IC Memo - How to Pitch?
Hello Hello,
I somehow managed to get a lead on a potential acquisition and now running my own IC memo to my market officer. However, I noticed my storytelling needs significant work and structure. How did you learn how to tell a story for pitching to the investment committee? How do you actually address the risks in a deal? The last question is do you have an old IC Memo that you're proud of? Would you be willing to share the story?
Keep it to the point and don't get too verbose - very clean, concise business writing.
First page should just be a 1-2 paragraph summary of the deal (i.e. what is the opportunity, where is it located, what is the strategy, etc.), high level summary/table of the asset and high level returns summary, with a site plan or aerial.

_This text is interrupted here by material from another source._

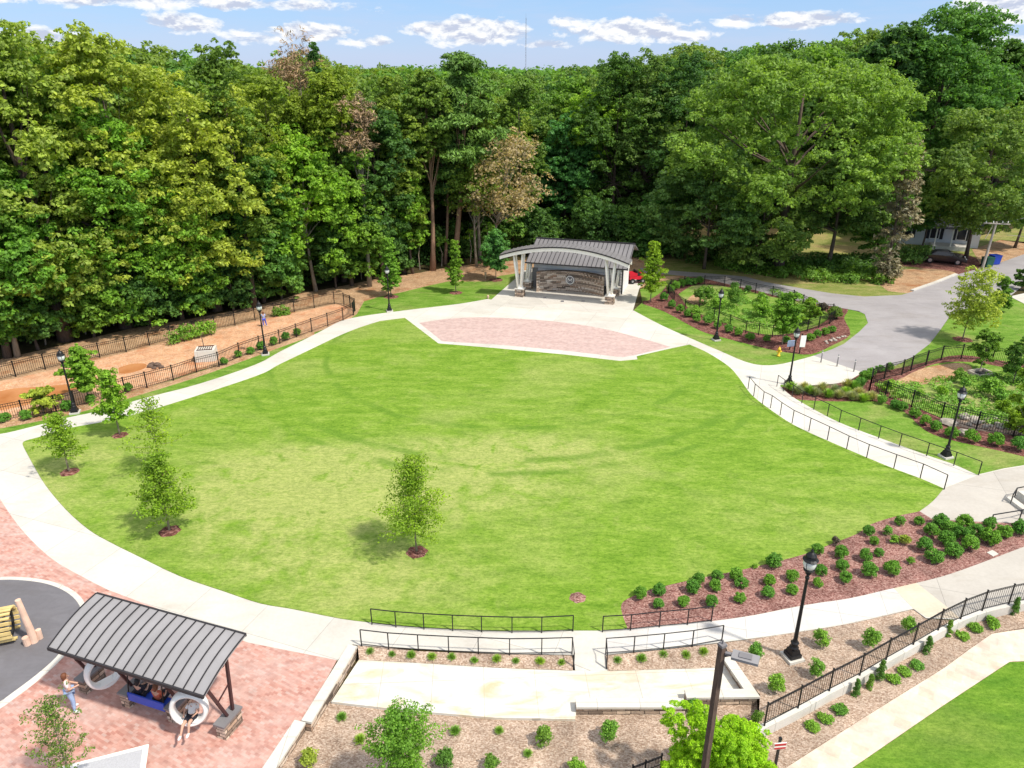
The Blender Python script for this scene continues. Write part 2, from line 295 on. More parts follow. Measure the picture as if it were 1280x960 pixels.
# ---------------------------------------------------------------- object helpers
def link(o, parent=None):
    col.objects.link(o)
    if parent: o.parent = parent
    return o
def tag(o, label=None, cat=None, group=None, kind=None):
    if label: o['label'] = label
    if cat: o['category'] = cat
    if group: o['group'] = group
    if kind: o['kind'] = kind
    return o
def thing(name, label, cat, loc=(0,0,0), rz=0.0, group=None):
    o = bpy.data.objects.new(name, None); o.empty_display_size = 0.2
    o.location = loc; o.rotation_euler = (0, 0, rz); link(o)
    return tag(o, label, cat, group)
def copy_tree(o, parent=None):
    c = o.copy(); col.objects.link(c)
    if parent: c.parent = parent
    for ch in [k for k in kids.get(o.name, [])]:
        c2 = copy_tree(ch, c)
    return c
kids = {}
class MB:
    def __init__(s): s.v = []; s.f = []; s.m = []
    def add(s, vs, fs, mi=0):
        b = len(s.v); s.v += [tuple(v) for v in vs]
        s.f += [tuple(b+i for i in f) for f in fs]; s.m += [mi]*len(fs)
    def box(s, c, size, rz=0, mi=0, taper=1.0):
        x, y, z = (k/2 for k in size); ca, sa = math.cos(rz), math.sin(rz); vs = []
        for dz, t in ((-z, 1), (z, taper)):
            for dx, dy in ((-x,-y), (x,-y), (x,y), (-x,y)):
                dx *= t; dy *= t
                vs.append((c[0]+dx*ca-dy*sa, c[1]+dx*sa+dy*ca, c[2]+dz))
        s.add(vs, [(0,3,2,1), (4,5,6,7), (0,1,5,4), (1,2,6,5), (2,3,7,6), (3,0,4,7)], mi)
    def beam(s, a, b, w, h=None, mi=0):
        a = Vector(a); b = Vector(b); h = h or w; d = (b-a).normalized()
        up = Vector((0,0,1)) if abs(d.z) < 0.95 else Vector((0,1,0))
        sd = d.cross(up).normalized(); u2 = sd.cross(d).normalized(); vs = []
        for p in (a, b):
            for i, j in ((-1,-1), (1,-1), (1,1), (-1,1)): vs.append(p+sd*i*w/2+u2*j*h/2)
        s.add(vs, [(0,3,2,1), (4,5,6,7), (0,1,5,4), (1,2,6,5), (2,3,7,6), (3,0,4,7)], mi)
    def tube(s, pts, rad, n=6, mi=0, cap=True):
        pts = [Vector(p) for p in pts]
        if isinstance(rad, (int, float)): rad = [rad]*len(pts)
        vs = []; prev = None
        for i, p in enumerate(pts):
            d = (pts[min(i+1, len(pts)-1)]-pts[max(i-1, 0)]).normalized()
            up = prev if prev is not None else (Vector((0,0,1)) if abs(d.z) < 0.9 else Vector((1,0,0)))
            sd = d.cross(up).normalized(); u2 = sd.cross(d).normalized(); prev = u2
            for k in range(n):
                a = 2*math.pi*k/n; vs.append(p+(sd*math.cos(a)+u2*math.sin(a))*rad[i])
        fs = []
        for i in range(len(pts)-1):
            for k in range(n):
                fs.append((i*n+k, i*n+(k+1) % n, (i+1)*n+(k+1) % n, (i+1)*n+k))
        if cap: fs.append(tuple(range(n))[::-1]); fs.append(tuple((len(pts)-1)*n+k for k in range(n)))
        s.add(vs, fs, mi)
    def lathe(s, prof, n=12, c=(0,0,0), mi=0):
        vs = []; fs = []
        for r, z in prof:
            for k in range(n):
                a = 2*math.pi*k/n; vs.append((c[0]+r*math.cos(a), c[1]+r*math.sin(a), c[2]+z))
        for i in range(len(prof)-1):
            for k in range(n): fs.append((i*n+k, i*n+(k+1) % n, (i+1)*n+(k+1) % n, (i+1)*n+k))
        fs.append(tuple(range(n))[::-1]); fs.append(tuple((len(prof)-1)*n+k for k in range(n)))
        s.add(vs, fs, mi)
    def prism(s, poly, z0, z1, mi=0):
        n = len(poly)
        s.add([(p[0], p[1], z0) for p in poly]+[(p[0], p[1], z1) for p in poly],
              [tuple(range(n))[::-1], tuple(range(n, 2*n))]+[(i, (i+1) % n, n+(i+1) % n, n+i) for i in range(n)], mi)
    def build(s, name, mats, parent=None, smooth=False, world=False, uv=True):
        if not isinstance(mats, (list, tuple)): mats = [mats]
        me = bpy.data.meshes.new(name); vs = s.v
        if world and parent:
            lx, ly, lz = parent.location; vs = [(a-lx, b-ly, c-lz) for a, b, c in vs]
        me.from_pydata(vs, [], s.f)
        for m in mats: me.materials.append(m)
        me.polygons.foreach_set('material_index', s.m)
        if smooth: me.polygons.foreach_set('use_smooth', [True]*len(s.f))
        if uv and len(s.f) < 20000:
            ul = me.uv_layers.new(name='uv')
            for p in me.polygons:
                n = p.normal
                for li in p.loop_indices:
                    co = me.vertices[me.loops[li].vertex_index].co
                    if abs(n.z) > 0.75: ul.data[li].uv = (co.x, co.y)
                    else:
                        k = math.hypot(n.x, n.y); ul.data[li].uv = ((-n.y*co.x+n.x*co.y)/k, co.z)
        me.update()
        o = bpy.data.objects.new(name, me); link(o, parent)
        if parent: kids.setdefault(parent.name, []).append(o)
        return o

def catmull(pts, n=5):
    out = []
    P = [pts[0]]+list(pts)+[pts[-1]]
    for i in range(1, len(P)-2):
        p0, p1, p2, p3 = P[i-1], P[i], P[i+1], P[i+2]
        for k in range(n):
            t = k/n; q = []
            for a, b, c, d in zip(p0[:2], p1[:2], p2[:2], p3[:2]):
                q.append(0.5*((2*b)+(-a+c)*t+(2*a-5*b+4*c-d)*t*t+(-a+3*b-3*c+d)*t**3))
            out.append(tuple(q))
    out.append(tuple(pts[-1][:2])); return out
def W(pts, z=0.0): return [G(x, y, z)[:2] for x, y in pts]
def curve(pts, z=0.0, n=4): return catmull(W(pts, z), n)

def sheet(name, poly, z, mat, thick=0.02, parent=None, kind='structure', label=None, cat=None):
    """a flat sheet with a real edge all round (z may be a function of x, y)"""
    clean = []
    for p in poly:
        if not clean or math.hypot(p[0]-clean[-1][0], p[1]-clean[-1][1]) > 0.01: clean.append(p)
    if math.hypot(clean[0][0]-clean[-1][0], clean[0][1]-clean[-1][1]) < 0.01: clean.pop()
    bm = bmesh.new(); zf = z if callable(z) else (lambda x, y: z)
    vs = [bm.verts.new((x, y, 0)) for x, y in clean]
    f = bm.faces.new(vs); f.normal_update()
    if f.normal.z < 0: f.normal_flip()
    bmesh.ops.triangulate(bm, faces=[f], ngon_method='EAR_CLIP')
    lo = [bm.verts.new((x, y, zf(x, y)-thick)) for x, y in clean]
    for v in vs: v.co.z = zf(v.co.x, v.co.y)
    for i in range(len(vs)):
        j = (i+1) % len(vs)
        try: bm.faces.new((vs[i], lo[i], lo[j], vs[j]))
        except ValueError: pass
    bmesh.ops.recalc_face_normals(bm, faces=bm.faces[:])
    me = bpy.data.meshes.new(name); bm.to_mesh(me); bm.free(); me.materials.append(mat)
    o = bpy.data.objects.new(name, me); link(o, parent)
    if parent is None: tag(o, label, cat, kind=kind)
    return o
ORD = ['zeroth','first','second','third','fourth','fifth','sixth','seventh','eighth','ninth','tenth','eleventh','twelfth','thirteenth','fourteenth','fifteenth','sixteenth','seventeenth','eighteenth','nineteenth']
def ordn(n):
    if n < 20: return ORD[n]
    t = ['','','twenty','thirty','forty','fifty','sixty','seventy'][n//10]
    if n % 10: return t+'-'+ORD[n % 10]
    return t[:-1]+'ieth'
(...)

Follow that page up with a detailed overview of the property - location, who are the major tenants and what is their status/any crucial co-tenancy or other clauses that may represent significant risk, current vacancy, sales performance, collections, etc. This section is where you should call out any major property-related risks such as the co-tenancy clauses mentioned before, any major upcoming expiries, etc. You don't need to call them out in a "Risks" section (unless this is standard practice for your shop, in which case do that), but make sure they are called out somehow.
Then you can have a section on market analysis/comps, and finally your financial analysis with an overview of assumptions.
You'll get a feel for how to make things flow as you do more of them, but this is the general structure I follow. If it's a more complex deal I might dedicate a section to the business plan to get more granular.
The above comment touches on all the key points but to add one thing - don't try and "sell" the deal. If you're not a broker and you're presenting to an investment committee you present the facts, pros and cons, and give your conclusion. Be ready to defend any assumptions you came up with. Stay away from very rosy sales language as well.
In the same vein, any deal risks (cons) you present should have mitigants.
Adding on to what's been said here, you need to have conviction on the deal. The overall story needs to point to why you think this is a good deal even if you're not being sales-y.